**PROBLEM TO SOLVE**
Carry none of the pictures over; set down the material below exactly.

**DATASET EXTRACT**
* * *

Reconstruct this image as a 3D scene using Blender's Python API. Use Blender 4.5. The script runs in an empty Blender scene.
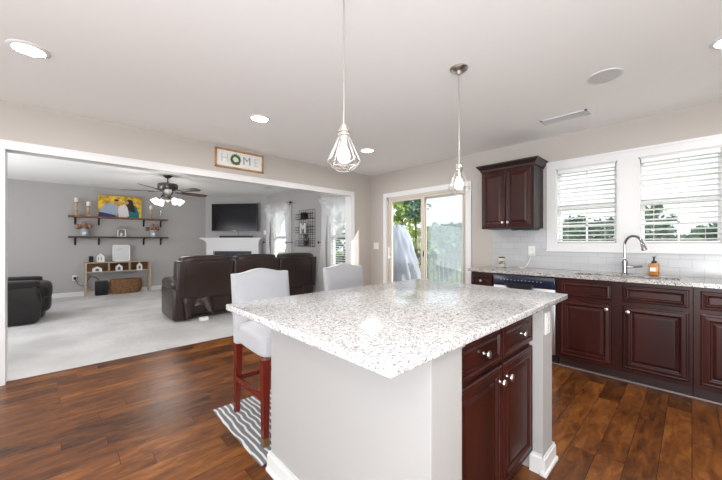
import bpy, bmesh, math, random
from mathutils import Vector, Matrix
random.seed(7)
S = bpy.context.scene
C = S.collection
PI = math.pi
# ---------------------------------------------------------------- camera
cam = bpy.data.objects.new('camera', bpy.data.cameras.new('camera'))
C.objects.link(cam)
cam.location = (0, 0, 1.22)
cam.rotation_euler = (PI/2, 0, -math.radians(43.35))
cam.data.lens = 312.5/722*36
cam.data.shift_y = 2.5/722
cam.data.clip_start = 0.02
S.camera = cam
# ---------------------------------------------------------------- exposure
S.view_settings.view_transform = 'Standard'
S.view_settings.look = 'None'
S.view_settings.gamma = 1
S.view_settings.use_curve_mapping = False
S.view_settings.exposure = 0.2
# ---------------------------------------------------------------- sky
W = bpy.data.worlds.new('sky'); S.world = W; W.use_nodes = True
wn = W.node_tree.nodes; wl = W.node_tree.links
bg = wn['Background']
tc = wn.new('ShaderNodeTexCoord'); sp = wn.new('ShaderNodeSeparateXYZ'); rp = wn.new('ShaderNodeValToRGB')
wl.new(tc.outputs['Generated'], sp.inputs[0]); wl.new(sp.outputs['Z'], rp.inputs[0]); wl.new(rp.outputs[0], bg.inputs[0])
rp.color_ramp.elements[0].color = (.92, .96, 1, 1)
rp.color_ramp.elements[1].position = .6
rp.color_ramp.elements[1].color = (.62, .78, 1, 1)
bg.inputs[1].default_value = 1.35
# ---------------------------------------------------------------- sun through the patio door
sun = bpy.data.objects.new('sun', bpy.data.lights.new('sun', 'SUN')); C.objects.link(sun)
sun.data.energy = 4.5; sun.data.angle = math.radians(.8); sun.data.color = (1, .96, .9)
sun.rotation_euler = Vector((-.568, .823, -.67)).to_track_quat('-Z', 'Y').to_euler()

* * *

**RESULT FOR THIS TASK**
Reconstruct this image as a 3D scene using Blender's Python API. Use Blender 4.5. The script runs in an empty Blender scene.
import bpy, bmesh, math, random
from mathutils import Vector, Matrix
random.seed(7)
S = bpy.context.scene
C = S.collection
PI = math.pi
# ---------------------------------------------------------------- camera
cam = bpy.data.objects.new('camera', bpy.data.cameras.new('camera'))
C.objects.link(cam)
cam.location = (0, 0, 1.22)
cam.rotation_euler = (PI/2, 0, -math.radians(43.35))
cam.data.lens = 312.5/722*36
cam.data.shift_y = 2.5/722
cam.data.clip_start = 0.02
S.camera = cam
# ---------------------------------------------------------------- exposure
S.view_settings.view_transform = 'Standard'
S.view_settings.look = 'None'
S.view_settings.gamma = 1
S.view_settings.use_curve_mapping = False
S.view_settings.exposure = 0.2
# ---------------------------------------------------------------- sky
W = bpy.data.worlds.new('sky'); S.world = W; W.use_nodes = True
wn = W.node_tree.nodes; wl = W.node_tree.links
bg = wn['Background']
tc = wn.new('ShaderNodeTexCoord'); sp = wn.new('ShaderNodeSeparateXYZ'); rp = wn.new('ShaderNodeValToRGB')
wl.new(tc.outputs['Generated'], sp.inputs[0]); wl.new(sp.outputs['Z'], rp.inputs[0]); wl.new(rp.outputs[0], bg.inputs[0])
rp.color_ramp.elements[0].color = (.92, .96, 1, 1)
rp.color_ramp.elements[1].position = .6
rp.color_ramp.elements[1].color = (.62, .78, 1, 1)
bg.inputs[1].default_value = 1.35
# ---------------------------------------------------------------- sun through the patio door
sun = bpy.data.objects.new('sun', bpy.data.lights.new('sun', 'SUN')); C.objects.link(sun)
sun.data.energy = 4.5; sun.data.angle = math.radians(.8); sun.data.color = (1, .96, .9)
sun.rotation_euler = Vector((-.568, .823, -.67)).to_track_quat('-Z', 'Y').to_euler()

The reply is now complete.